The Republican Left (ERC) increased its seats from 12 to 23 in the autonomous parliament - not enough to rule, but decisive in deciding Catalonia's next government. The separatist mood has sent shudders through Madrid.

The long-governing conservative nationalist Convergence and Union (CiU) and opposition Socialists each lost to the ERC. But the CiU emerged with most seats, 46 in the 135-seat parliament, enabling it to claim victory with some conviction.

The socialists never even removed their celebratory vintage champagne from the fridge, having failed for the seventh time since 1980 to surpass the conservative nationalists. They won 42 seats, almost equalling the CiU in votes, but were disadvantaged by constituency boundaries. The CiU's new young leader Artur Mas proved there is life after the retirement of the canny Jordi Pujol after 23 years as regional president. But Mr Mas is restraining his glee, for the same reason that the socialist leader and former mayor of Barcelona, Pasqual Maragall, has not yet thrown in the towel. Either man might enter the gothic magnificence of the government house in Barcelona. Or neither. It depends on which party the Republican Left leader Josep Lluis Carod favours, and he was not saying. He did call for a grand coalition, "a government of national unity" - something that neither main party wants.

Republican Left was the only party to savour their cava - Catalonia's champagne - in the early hours yesterday. "Carod president, Catalunya independent!" called ecstatic supporters, conscious they had the power to transform Catalan history. Mr Carod, 51, is no firebrand, but believes a Catalan state, associated with Spain but equal in Europe, is realistic. Ten new states heading for EU membership all have smaller economies than Catalonia, and six were not separate countries 20 years ago, he argues. But he sets no timetable, and makes no Eta-like call to arms.

Rather he seeks to extend the autonomous powers that Catalonia already enjoys, and bend any future coalition ally towards the goal of freedom from Madrid.

"We've had enough submission," he said this week.
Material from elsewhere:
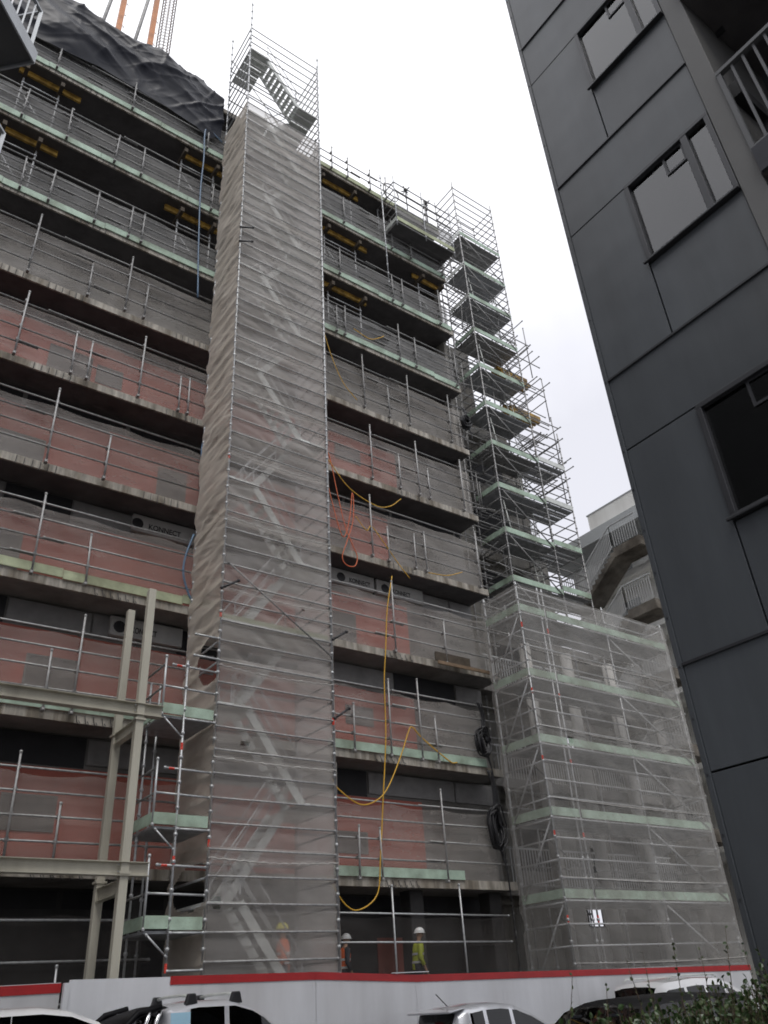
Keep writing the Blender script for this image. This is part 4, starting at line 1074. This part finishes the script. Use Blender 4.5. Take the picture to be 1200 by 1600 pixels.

Catalonia, proud of its language and culture, controls most areas of public life except defence, foreign policy and taxes, under a statute with Madrid drawn up after the death of the dictator Franco in 1975. But as Spain's richest region, it feels short-changed by contributing disproportionately to poorer regions. Prosperous Catalonia wants to wrench from Madrid remaining powers it claims are Catalan. All main regional parties agree that the statute is outdated. As Mr Carod said yesterday: "The one we have is an instrument of the past, and it will lead us nowhere". Hence the apparent logic of a coalition. But Catalan Socialists and CiU, bitterly divided along class lines, have little in common. Mr Maragall urged a left-wing pact between Socialists, ERC, and the green-communist Initiative for Change that won nine seats. Mr Mas too is courting ERC, with his own party's nationalist credentials. All parties have been swept by the more strident nationalism of a post-Franco generation of Catalans. Fired by ideals of anti-globalisation, environmental sustainability and desire for peace, they strain against controls from the centre. And Madrid fears the worst. Mr Carod's plans match those by the Basque nationalist government for independence. But Jose Maria Aznar's conservative government condemns it as the "mutilation" of Spain.